With today’s Bank of America deal, the government will protect a $118 billion pool of assets that a U.S. official said includes residential and commercial real-estate holdings and credit-default swaps. The official spoke to reporters on a conference call on condition of anonymity.
The $20 billion purchase of preferred shares, which carry an 8 percent dividend, will be made today. The funds come from the first half of the Treasury’s Troubled Asset Relief Program. Yesterday, the U.S. Senate voted to allow the release of the next $350 billion of the program.

Acquisition Spree 

Lewis, 61, has spent $129 billion on acquisitions, including regional lenders FleetBoston Financial Corp. and LaSalle Bank, credit-card issuer MBNA and investment manager U.S. Trust Co.
Bank of America on Sept. 15 agreed to buy Merrill Lynch, the world’s largest securities firm, after a weekend of negotiations between Lewis and Merrill CEO John Thain. The $19.4 billion transaction came as Lehman Brothers Holdings Inc. sank into bankruptcy, crippled by the frozen credit markets.
“Bank of America has all kinds of problems with its acquisitions,” said Gary Townsend, president of Hill-Townsend Capital LLC in Chevy Chase, Maryland. “They’ve been so acquisitive, they find themselves with very little in tangible equity.”

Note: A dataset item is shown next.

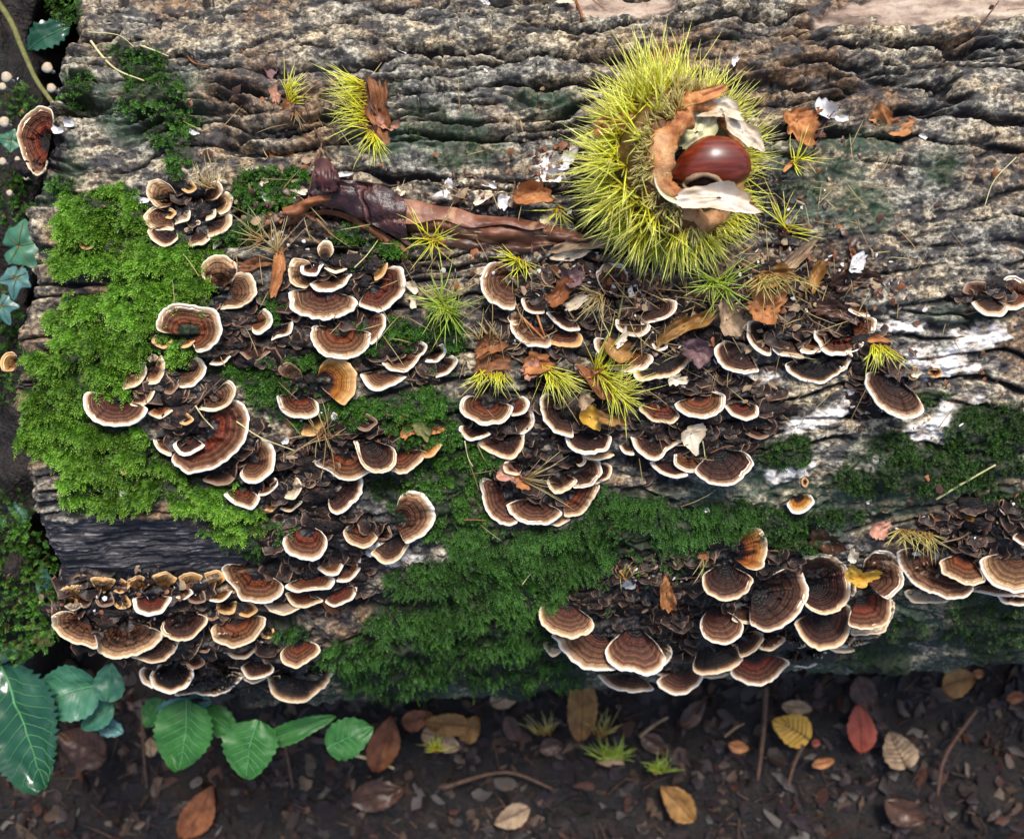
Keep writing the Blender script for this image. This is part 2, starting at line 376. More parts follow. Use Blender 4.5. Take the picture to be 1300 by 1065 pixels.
# ------------------------------------------------------------------ bracket fungi
K_ = (.010, .007, .007); K2 = (.020, .012, .011)
RAMPS = {
 'dark':   [(0, (.006, .004, .004)), (.38, (.007, .004, .004)), (.50, (.038, .012, .007)), (.60, (.010, .005, .004)), (.69, (.062, .022, .011)), (.77, (.022, .009, .006)), (.85, (.095, .040, .022)), (.91, (.045, .020, .013)), (.97, (.30, .17, .10)), (1, (.50, .37, .25))],
 'black':  [(0, K_), (.60, (0.005, 0.004, 0.005)), (.72, (0.014, 0.009, 0.008)), (.82, (0.009, 0.006, 0.006)), (.90, (0.046, 0.024, 0.015)), (.97, (0.197, 0.117, 0.058)), (1, (0.417, 0.304, 0.191))],
 'rust':   [(0, (.005, .003, .003)), (.26, (.008, .004, .003)), (.38, (.10, .018, .006)), (.50, (.22, .052, .014)), (.58, (.055, .014, .007)), (.66, (.20, .066, .024)), (.74, (.055, .020, .011)), (.82, (.20, .085, .035)), (.88, (.07, .030, .016)), (.95, (.34, .19, .10)), (1, (.55, .40, .26))],
 'tan':    [(0, K2), (.24, (.018, .009, .007)), (.38, (.11, .030, .012)), (.47, (.040, .016, .010)), (.56, (.15, .060, .026)), (.63, (.045, .020, .013)), (.71, (.20, .090, .042)), (.78, (.065, .030, .019)), (.86, (.27, .135, .065)), (.91, (.13, .062, .034)), (.97, (.42, .26, .14)), (1, (.60, .43, .28))],
 'orange': [(0, (.005, .003, .003)), (.36, (.008, .004, .006)), (.50, (.022, .008, .008)), (.58, (.17, .042, .008)), (.70, (.34, .11, .018)), (.77, (.20, .058, .012)), (.86, (.40, .15, .03)), (.94, (.46, .22, .06)), (1, (.58, .34, .14))],
 'brown':  [(0, K2), (.35, (0.023, 0.010, 0.006)), (.6, (0.057, 0.021, 0.011)), (.75, (0.037, 0.015, 0.009)), (.9, (0.080, 0.033, 0.016)), (1, (0.126, 0.060, 0.031))],
 'fawn':   [(0, (0.020, 0.010, 0.005)), (.35, (0.101, 0.035, 0.007)), (.55, (0.201, 0.091, 0.021)), (.68, (0.107, 0.045, 0.012)), (.84, (0.253, 0.129, 0.037)), (1, (0.492, 0.304, 0.124))],
 'pale':   [(0, (0.105, 0.061, 0.032)), (.5, (0.351, 0.248, 0.153)), (.8, (0.497, 0.393, 0.270)), (1, (0.637, 0.562, 0.449))],
}
def cap_material(style):
    t = NT('bracket_' + style)
    tt = t.attr('t'); oi = t.n('ShaderNodeObjectInfo').outputs['Random']
    w = t.noise(230, 3, .6); w2 = t.noise(700, 3, .7)
    f = t.math('ADD', tt, t.math('MULTIPLY', t.math('SUBTRACT', w, .5), .10))
    f = t.math('ADD', f, t.math('MULTIPLY', t.math('SUBTRACT', w2, .5), .03))
    f = t.math('ADD', f, t.math('MULTIPLY', t.math('SUBTRACT', oi, .5), .07), True)
    c = t.ramp(f, RAMPS[style])
    band = t.math('MULTIPLY', t.math('ADD', t.math('SINE', t.math('MULTIPLY', f, 85.)), 1.), .5)
    c = t.mix(t.math('MULTIPLY', band, .42), c, t.mix(1., c, (.42, .34, .32), 'MULTIPLY'))
    fib = t.vattr('fib'); mp = t.n('ShaderNodeMapping'); mp.inputs['Scale'].default_value = (1, 1, 1); t.l(fib, mp.inputs[0])
    fn = t.noise(1.0, 4, .65, mp.outputs[0])
    c = t.mix(t.ramp(fn, [(.35, .5), (.6, 0.)]), c, t.mix(1., c, (.35, .3, .28), 'MULTIPLY'))
    c = t.mix(t.ramp(w2, [(.62, 0.), (.78, .35)]), c, (.42, .30, .2))
    hv = t.n('ShaderNodeHueSaturation'); t.l(c, hv.inputs['Color'])
    t.l(t.math('ADD', .82, t.math('MULTIPLY', oi, .42)), hv.inputs['Value']); t.l(t.math('ADD', .487, t.math('MULTIPLY', oi, .024)), hv.inputs['Hue'])
    t.bump(t.math('ADD', t.math('ADD', t.math('MULTIPLY', band, .5), t.math('MULTIPLY', fn, .6)), w2), .5, .0007)
    return t.fin(hv.outputs[0], t.ramp(tt, [(.2, .45), (.9, .65)]), .22)
CAPM = {k: cap_material(k) for k in RAMPS}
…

Talks between the government and Bank of America have been held for the past couple of weeks, an official said. The Charlotte, North Carolina-based bank told regulators in December it might abandon the takeover because of Merrill’s worse-than- expected results, three people familiar with the matter said before the announcement.

Future Losses 

The government insisted the Merrill deal proceed because its collapse would renew turmoil in financial system, according to the people, who declined to be identified as talks were private.
Bank of America will absorb the first $10 billion of losses in the pool of assets, of which the “large majority” were assumed with the Merrill purchase, the statement said. The company will absorb 10 percent of any additional losses, with the government on the hook for the remainder.
The Fed will backstop assets with a loan, after the government’s first $10 billion in losses, shared by the Treasury and the FDIC.

The asset pool includes cash assets with a current book value of as much as $37 billion and derivatives with maximum potential future losses of as much as $81 billion, according to the term sheet provided by the government.
Separately, the FDIC said today it plans to propose changing its bond-guarantee program for banks to cover debt as long as 10 years, from the current three-year maturity. The FDIC will soon propose rule changes to the Temporary Liquidity Guarantee Program, today’s statement said.

“The U.S. government will continue to use all of our resources to preserve the strength of our banking institutions and promote the process of repair and recovery and to manage risks,” the joint statement said.
Federal Reserve Chairman Ben S. Bernanke earlier this week said troubled assets remain a “continuing barrier to private investment” in financial institutions and recommended that they be extracted with government help. He urged a “comprehensive plan,” with one possibility being to erect a so-called bad bank to purchase and administer the troubled loans and securities.